A rollicking ride

A rollicking ride

A rollicking ride

Master novelist Jeffrey Archer has returned with the fourth book in the Clifton Chronicles: ‘Be Careful What You Wish For’. In this riveting read, the plot thickens and ends with another nail-biting cliffhanger, writes S Nanda Kumar.

Jeffrey Archer fans can rejoice — the fourth volume of the Clifton Chronicles is out. After Only Time Will Tell, The Sins Of The Father, and Best Kept Secret, this latest one is called Be Careful What You Wish For — well-worn phrases that this master storyteller has given special meaning to for his legion of admirers. This tale resumes at the cliffhanger where Archer had ended the previous book.

And it is full-speed ahead from the word go. The book is the usual Archer page-turner, written tightly, keeping you riveted. It reminds one of the serialised fiction by authors used to increase the readership of magazines and newspapers, right from Dickens, Sir Arthur Conan Doyle and many others. 

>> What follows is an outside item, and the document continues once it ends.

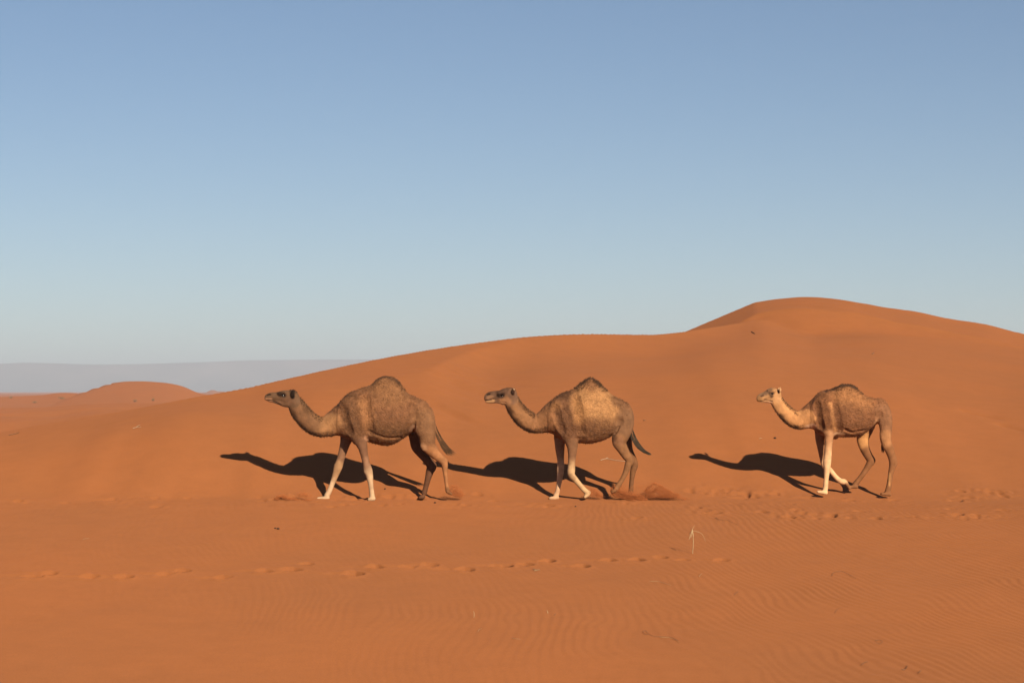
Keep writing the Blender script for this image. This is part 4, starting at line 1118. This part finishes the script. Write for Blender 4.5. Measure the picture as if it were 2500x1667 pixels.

In today’s world of television serials and end-of-season cliffhangers, it is right out there, making you want more. Just when you are about to lean back, thinking everything is going along swimmingly, there is a twist in the tale that has you leaning forward and plunging back into the roller-coaster ride involving the Barringtons, and their arch enemy, Don Martinez. This book takes you along further into what happens in the world of the Barrington Shipping Company, with the now-familiar figures of Emma Clifton, the thoroughly corruptible Major Alex Fisher, Giles Barrington and others trying to keep the company afloat. 

Once again, Archer has not hesitated to bring in many elements from earlier novels — most noticeably carefully plotted revenge from Not A Penny More, Not A Penny Less, the underdog fighting powerful, unscrupulous villain from Kane & Abel, a peep into the nitty-gritty of British politics and 10 Downing Street from First Among Equals. This was the flavour he had maintained in the earlier Clifton Chronicles. Why not borrow a leaf or two from the winning combinations of earlier novels, Archer must have asked himself, and he certainly got an overwhelming response from readers — every book has been a bestseller here in India. 

What is remarkable about this raconteur is that he still manages to keep you glued to his books after all these years and after 26 novels — although you know it is a typical Archer formula with twists and sudden U-turns, with his most brilliant trademark, the last punchline of every significant chapter that still takes your breath away. The characters continue to be superficial and far from well etched out, unlike his early works, where each one could be clearly visualised, but it hardly comes in the way of keeping the accelerator pedal firmly floored as you turn the pages. This time, the character of Cedric Hardcastle, a safe and cautious Yorkshire banker, stands out. The vicious and catty ‘Lady’ Virginia continues to evoke anger from the reader for her heartless and thoroughly selfish machinations.

Archer has also subtly brought out the period in which this book is set — 1957 to 1964 — in the very manner the plot unfolds — and the lack of modern communications technology that all of us take for granted today. Most notably, the cellphone, the computer and the Internet. It is refreshing to be reminded of the times when people sat next to an old-fashioned telephone, waiting for it to ring, or watched railway stations to make sure certain villains departed by train to their destinations, and quickly ran to public booths, coins clutched in their palms, to call in and report. 

People cut off from streaming news from the stock market because they were in places with no telephone lines, tense train journeys to make it to the other end on time — pure basic fun. The modern villain would have simply kept track with his smart phone and the Internet, and ordered in a helicopter that would help him rush in to foil the good guys’ plans — where’s the fun in that?

So, it is not just good, old-fashioned settings, but good, old-fashioned fiction writing with tightly plotted points that allows Archer to lead you by the nose through labyrinthine loops and bends, because that way lies a simple rollicking tale of the good guys battling and matching wits with the bad guys. Intellectual snobs might dismiss all this as predictable and formulaic, but who cares? We are back into the world where it all boils down to presence of mind, rigorous homework, wits and determination, with nothing else to aid you apart from the old-fashioned telephone, the aeroplane, the automobile and the railway train.

There were at least two places in this book that left me hoping that a certain character made it through safely, and that something terrible does not happen — which means it isn’t only writing to a formula — it simply means that this master storyteller has not lost his nimble touch. As the book drew to a close, I deliberately started slowing down the reading pace, because I did not want it to end — so difficult to do when the book was thundering ahead — another good sign.

But end it does, at yet another spectacular cliffhanger. And Archer aficionados will have no choice but to wait till 2015 for the fifth Clifton Chronicle. Maybe we all wish he wrote more than a book a year, despite the warning in the title of this latest book. You can perhaps hear Archer chuckling in delight, but I think he has earned the right to do so.